Jeremy Tollackson has lived behind the OB Noodle House for years. He said he was alluded to in the OB Rag article as one of the tenants who’d been given a 30-day eviction notice.

“[OB Rag publisher Frank Gormilie] needs to print a retraction,” said Tollackson. “The previous manager did absolutely nothing. We’re lucky that [Yeng] came in and can actually help us out…. This is fucking asinine, because this is not what [Yeng is] doing.”

Owners of the other prominent tenant on the parcel, Lucy’s Tavern, could not be reached for comment.

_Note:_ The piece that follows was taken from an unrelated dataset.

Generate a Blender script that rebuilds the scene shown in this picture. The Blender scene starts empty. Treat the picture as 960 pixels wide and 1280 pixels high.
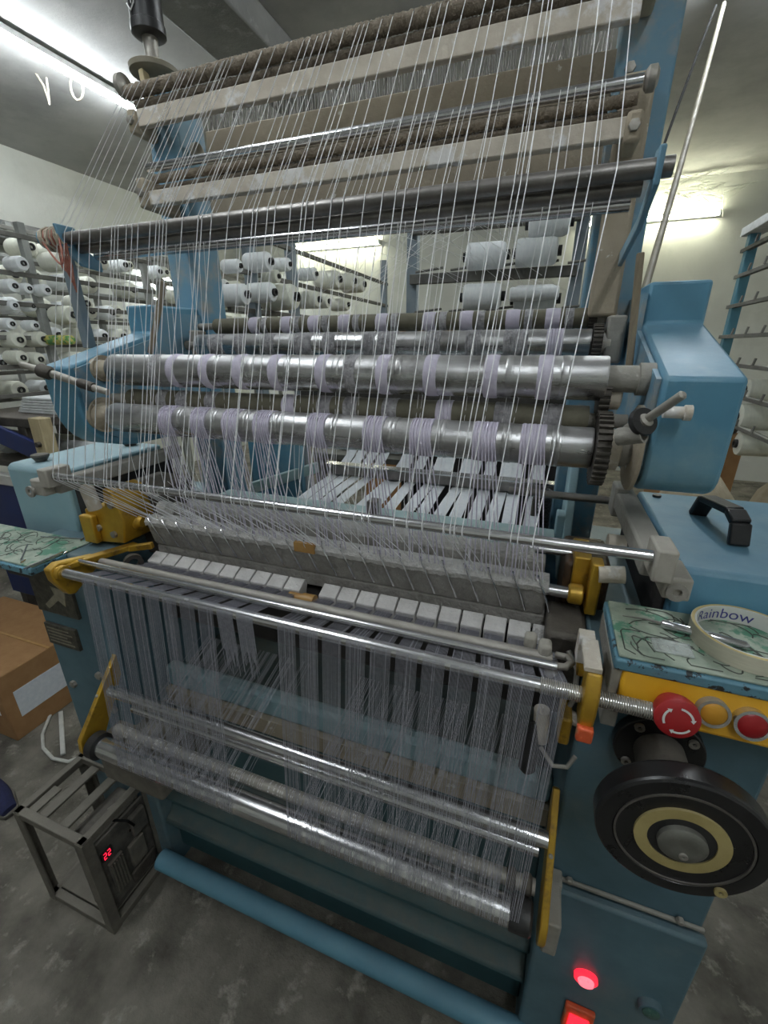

“The last thing I would want to do is displace people,” says Yeng, who spent the first two years of his life living in a 10´x10´ hut in Cambodia (where he says he was recently, opening an orphanage for 140 children). “I bought the [parcel] to save it: if it wasn’t me, it would probably have been shut down and sold to corporate developers, but we plan to do a patio right here,” he explained as he showed me the area behind the Noodle House.

“So we cleaned up most of the yard. I want to put up a private wood fence, higher, and create a community yard for the tenants, with a garden of fresh vegetables and then they’ll have there own BBQ fire pits, basically creating a communal spot for the residents. So when the article said I was going to demolish this whole thing, I was, like, ‘What are you talking about?’”

Addressing the collective worry of Ocean Beach renters and residents, Yeng said, “There will never be a home-share or vacation rental here, ever. It’s going to be affordable living, but it’s not — if you walk through it — we’re just trying to bring it up to code and in compliance.”